For one thing say I for example hook up with a honey and we spend our lives together, thats fine nothing wrong with that. But reality dictates that either one of us will die before the other and will ea alone anyway.As long as people realize this up front and accept it you can get on with your life.
Another thing. Ask any guy/girl here who has either been married, common law, divorced, separated how they feel about thier situation. Being single has ups and downs but so does the act of being attached for more then a year with anyone.
Another thing. I am single by choice at this point of my life and am happy with that. I can do what(and whomever hehe) I want when I want, where I want etc.
I dont have to tell someone where I am going, when I am coming home. I can work all the hours I want, I can go on vacation where I want, I can spend my money on what I want.Am I alone or even lonely? Fuck no!!! I spend my day as a carreer talking and meeting with people, everywhere I go there are people I know. I am free to date women and have fun same shit as people who are in relationships do but I have more freedom and choice in what and who I do this with.Example many people in relationships like alot of guys on this board when falling in love give up all thier buddies and stuff they did before they met thier chick. Well when the shit hits the fan(and the majority of the time it does) you guys are fucked. You have guys or girls night out? Well everynight is guys night out for me if I choose.
My business is growing and with a project that is in the works and will be up and running by the end of the year my future earnings will be drastically improved over the next 5 years(like increasing what I make big fucking time lets put it this way). Now do I want to go thru all these years I have struggled and the eventual hard work that will be put in as well over the next few years just to hook up with a gal, and possibly giving up half of that one day or having some ankle biter to deal with? My choice right now is no fucking way!!!
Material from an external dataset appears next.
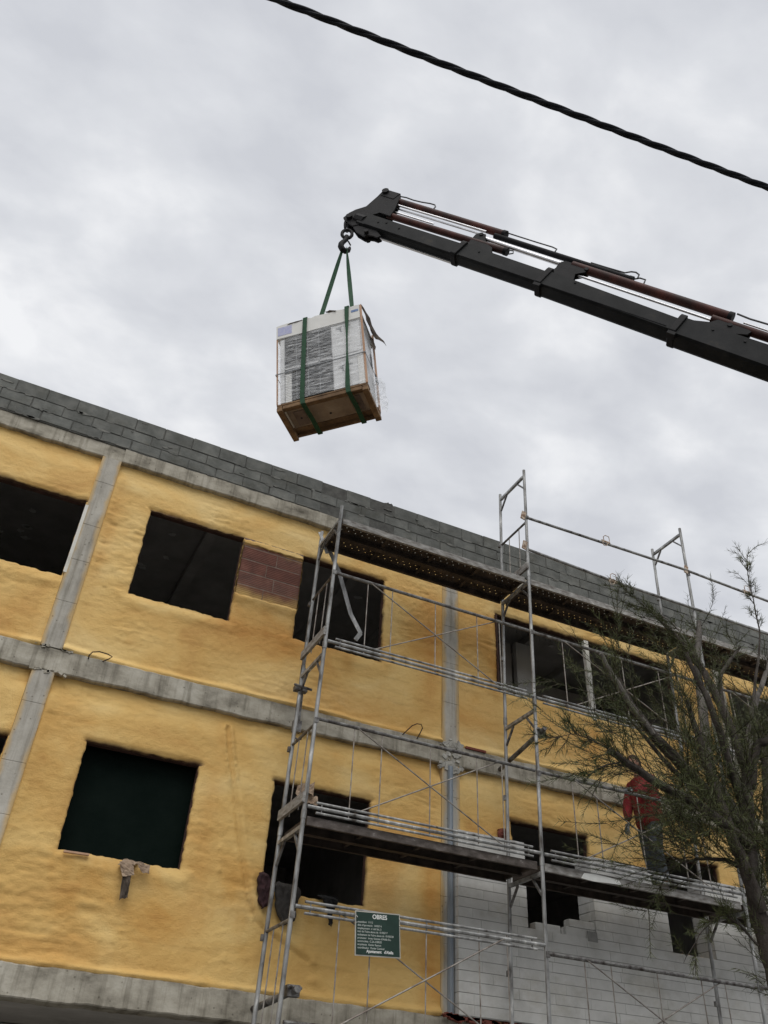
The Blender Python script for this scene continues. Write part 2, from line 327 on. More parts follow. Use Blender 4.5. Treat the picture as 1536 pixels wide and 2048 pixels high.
# ------------------------------------------------------------------ mesh helpers
class MB:
    def __init__(s): s.v = []; s.f = []
    def add(s, vs, fs):
        o = len(s.v); s.v += [tuple(p) for p in vs]; s.f += [tuple(i + o for i in q) for q in fs]
    def box(s, lo, hi, mtx=None):
        x0, y0, z0 = lo; x1, y1, z1 = hi
        vs = [(x0, y0, z0), (x1, y0, z0), (x1, y1, z0), (x0, y1, z0), (x0, y0, z1), (x1, y0, z1), (x1, y1, z1), (x0, y1, z1)]
        if mtx is not None: vs = [mtx @ Vector(p) for p in vs]
        s.add(vs, [(0, 3, 2, 1), (4, 5, 6, 7), (0, 1, 5, 4), (1, 2, 6, 5), (2, 3, 7, 6), (3, 0, 4, 7)])
    def tube(s, pts, r, n=8, cap=True):
        pts = [Vector(p) for p in pts]
        rs = r if isinstance(r, (list, tuple)) else [r] * len(pts)
        d0 = (pts[1] - pts[0]).normalized()
        ref = Vector((0, 0, 1)) if abs(d0.z) < .9 else Vector((1, 0, 0))
        u = d0.cross(ref).normalized(); rings = []
        for i, p in enumerate(pts):
            a = pts[max(i - 1, 0)]; c = pts[min(i + 1, len(pts) - 1)]
            d = (c - a).normalized()
            u = (u - d * u.dot(d)).normalized(); v_ = d.cross(u)
            rings.append([p + (u * math.cos(2 * math.pi * k / n) + v_ * math.sin(2 * math.pi * k / n)) * rs[i] for k in range(n)])
        o = len(s.v)
        for rg in rings: s.v += [tuple(p) for p in rg]
        for i in range(len(pts) - 1):
            for k in range(n):
                a = o + i * n + k; b_ = o + i * n + (k + 1) % n
                s.f.append((a, b_, b_ + n, a + n))
        if cap:
            s.f.append(tuple(o + k for k in range(n - 1, -1, -1)))
            s.f.append(tuple(o + (len(pts) - 1) * n + k for k in range(n)))
    def prism(s, poly, fn, t0, t1):
        """poly in 2-D, fn(a, b, t) -> point; extruded between t0 and t1"""
        n = len(poly)
        ar = sum(poly[i][0] * poly[(i + 1) % n][1] - poly[(i + 1) % n][0] * poly[i][1] for i in range(n))
        vs = [fn(a, b_, t0) for a, b_ in poly] + [fn(a, b_, t1) for a, b_ in poly]
        fs = [tuple(range(n)), tuple(range(2 * n - 1, n - 1, -1))] + [(i, i + n, (i + 1) % n + n, (i + 1) % n) for i in range(n)]
        s.add(vs, fs)
    def mesh(s, name, mat, smooth=False, fix=True):
        me = bpy.data.meshes.new(name); me.from_pydata(s.v, [], s.f); me.update()
        if fix:
            bm = bmesh.new(); bm.from_mesh(me); bmesh.ops.recalc_face_normals(bm, faces=bm.faces); bm.to_mesh(me); bm.free()
        if smooth:
            me.shade_smooth()
            try: me.set_sharp_from_angle(angle=math.radians(40))
            except Exception: pass
        me.materials.append(MT[mat] if isinstance(mat, str) else mat)
        return me
    def obj(s, name, mat, parent=None, smooth=False, loc=None):
        return link(name, s.mesh(name, mat, smooth), parent, loc)
def link(name, data, parent=None, loc=None, rot=None):
    o = bpy.data.objects.new(name, data); COL.objects.link(o)
    if parent is not None: o.parent = parent
    if loc is not None: o.location = loc
    if rot is not None: o.rotation_euler = rot
    return o
def tag(o, label=None, cat=None, group=None, kind=None):
    for k, v_ in (('label', label), ('category', cat), ('group', group), ('kind', kind)):
        if v_: o[k] = v_
    return o
def bevel(o, w_=.004, seg=1):
    md = o.modifiers.new('bevel', 'BEVEL'); md.width = w_; md.segments = seg; md.limit_method = 'ANGLE'
    return o
def children(o): return [c for c in bpy.data.objects if c.parent == o]
def copy_tree(o, parent=None):
    kids = children(o)
    c = o.copy(); COL.objects.link(c); c.parent = parent
    for k in kids: copy_tree(k, c)
    return c

# ------------------------------------------------------------------ the setting
mb = MB(); mb.add([(-400, -400, 0), (400, -400, 0), (400, 400, 0), (-400, 400, 0)], [(0, 1, 2, 3)])
tag(mb.obj('ground', 'earth'), kind='structure')
mb = MB(); mb.add([(-60, -16, .004), (60, -16, .004), (60, -5.2, .004), (-60, -5.2, .004)], [(0, 1, 2, 3)])
tag(mb.obj('road', 'asphalt'), kind='structure')
mb = MB(); mb.box((-60, -5.2, -.05), (60, .3, .13))
tag(mb.obj('pavement', 'paving'), kind='structure')
mb = MB(); mb.box((-60, -19, -.05), (60, -16, .13))
tag(mb.obj('pavement', 'paving'), kind='structure')

# ------------------------------------------------------------------ building
BX0, BX1 = -6.2, 16.0
BLD = link('building', None, None, (0, 0, 0))
tag(BLD, 'three storey building under construction with yellow sprayed foam walls between grey concrete beams', 'building')
COLX = [(-5.195, -4.95), (-.035, .21), (5.115, 5.38), (10.27, 10.515), (15.4, 15.65)]
BEAMZ = [(2.613, 2.885), (5.725, 6.0), (8.84, 9.07)]
def beam(z0, z1, x0, x1, y=0.0, seed=0):
    xs = np.linspace(x0, x1, int((x1 - x0) / .04) + 2); n = len(xs)
    zt = z1 + .010 * fbm(xs * 3.1, xs * 0 + z1, 3, seed) + .006 * pn(xs * 14, xs * 0 + .3, seed)
    zb = z0 + .010 * fbm(xs * 2.7, xs * 0 + z0 + 9, 3, seed + 5) + .007 * pn(xs * 16, xs * 0 + 7.3, seed)
    yf = y + .004 * fbm(xs * 1.2, xs * 0 + z0, 2, seed + 2)
    ch = .012
    prof = [(y + .34, zt, 0), (yf + ch, zt, 0), (yf, zt - ch, 0), (yf, zb + ch, 0), (yf + ch, zb, 0), (y + .34, zb, 0)]
    vs = []; fs = []
    for i in range(n):
        for (py, pz, _) in prof:
            vs.append((xs[i], float(py if np.isscalar(py) else py[i]), float(pz[i])))
    k = len(prof)
    for i in range(n - 1):
        for j in range(k):
            a = i * k + j; b_ = i * k + (j + 1) % k
            fs.append((a, b_, b_ + k, a + k))
    fs.append(tuple(range(k))); fs.append(tuple((n - 1) * k + j for j in range(k)))
    q = MB(); q.v = vs; q.f = fs
    return q.obj('beam', 'concrete', BLD)
for i, (z0, z1) in enumerate(BEAMZ):
    cuts = [BX0, .215, 5.25, 10.4, BX1]
    if i == 1: cuts = [BX0, .06, 5.25, 10.4, BX1]
    for j in range(4):
        beam(z0, z1, cuts[j], cuts[j + 1] - .0006, (.006, 0, .004, .002)[j] + (.012 if (i == 2 and j == 0) else 0), 11 * i + j)
def column(x0, x1, z0, z1, y=.004, seed=0):
    """stacked pours with thin recessed joints"""
    zs = [z0]; rr = random.Random(seed)
    while zs[-1] < z1 - .75: zs.append(zs[-1] + rr.uniform(.5, .72))
    zs.append(z1)
    q = MB(); xc = (x0 + x1) / 2; h = (x1 - x0) / 2
    prof = []
    for a, b_ in zip(zs[:-1], zs[1:]):
        prof += [(a + .003, .004), (a + .006, 0.0), (b_ - .006, 0.0), (b_ - .003, .004)]
    for (z_, dy_) in prof:
        j = .004 * math.sin(z_ * 13 + seed)
        q.v += [(-h + j, y + dy_, z_), (-h + .012 + j, y + dy_ - .005, z_), (h - .012, y + dy_ - .005, z_), (h, y + dy_, z_), (h, y + .24, z_), (-h, y + .24, z_)]
    n = len(prof)
    for i in range(n - 1):
        for k in range(6):
            a = i * 6 + k; b_ = i * 6 + (k + 1) % 6
            q.f.append((a, b_, b_ + 6, a + 6))
    q.f.append(tuple(range(6))); q.f.append(tuple((n - 1) * 6 + k for k in range(6)))
    return q.obj('column', 'column' if z0 > 1 else 'concrete', BLD, loc=(xc, 0, 0))
for k, (x0, x1) in enumerate(COLX):
    for j, (z0, z1) in enumerate([(0.13, 2.61), (2.888, 5.722), (6.003, 8.837)]):
        column(x0, x1, z0, z1, .004, k * 7 + j)
# broken concrete joint on the second column
q = MB()
rr = random.Random(5)
for k in range(150):
    cx_ = rr.gauss(5.25, .085); cz_ = rr.choice([rr.gauss(5.68, .035), rr.gauss(5.99, .03), rr.uniform(5.66, 6.0)])
    if not 5.08 < cx_ < 5.43: continue
    s_ = rr.uniform(.010, .036)
    q.box((-s_, -.012, -s_ * .7), (s_, .03, s_ * .7), Matrix.Translation((cx_, -.004, cz_)) @ Matrix.Rotation(rr.uniform(-1.5, 1.5), 4, 'Y') @ Matrix.Rotation(rr.uniform(-.4, .4), 4, 'X'))
tag(q.obj('broken_concrete', 'broken', BLD), 'crumbling pale concrete patch at the column joint', kind='stuff')
q = MB()
for k in range(20):
    cx_, cz_ = rr.uniform(-.08, .34), rr.choice([rr.uniform(5.70, 5.735), rr.uniform(5.985, 6.02)])
    s_ = rr.uniform(.012, .03)
    q.box((-s_, -.012, -s_ * .6), (s_, .03, s_ * .6), Matrix.Translation((cx_, 0, cz_)) @ Matrix.Rotation(rr.uniform(-.6, .6), 4, 'Y'))
tag(q.obj('broken_concrete', 'concrete', BLD), kind='stuff')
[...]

Now the above I just said about myself and how I feel may seem negative and all that other shit but it is quite the contrary. Main thing I am trying to say is yes I am open to a relationship but....
1) I am not going to give up anything I do now for it(excluding the running around with other chicks stuff obviously)
2) I am not making sitting around whining like a little he-bitch because I cant find true love. Besides if some of you guys/girls cant be happy in your own skin alone how the fuck can you make anyone else around you happy. I am a happy, sarcastic, intense friendly, fun loving , fierce motherfucker in my life and dont need someone else to make things better. If I met someone who i want to spend time with and vice versa then great, if not big deal.
Your gonna do well and be fucked either way, so enjoy what today has to offer ad the tommorows can only get better and increase your prospects.
I will probably get married when I am 70 and dont give a fuck cause I am gonna die soon anyways.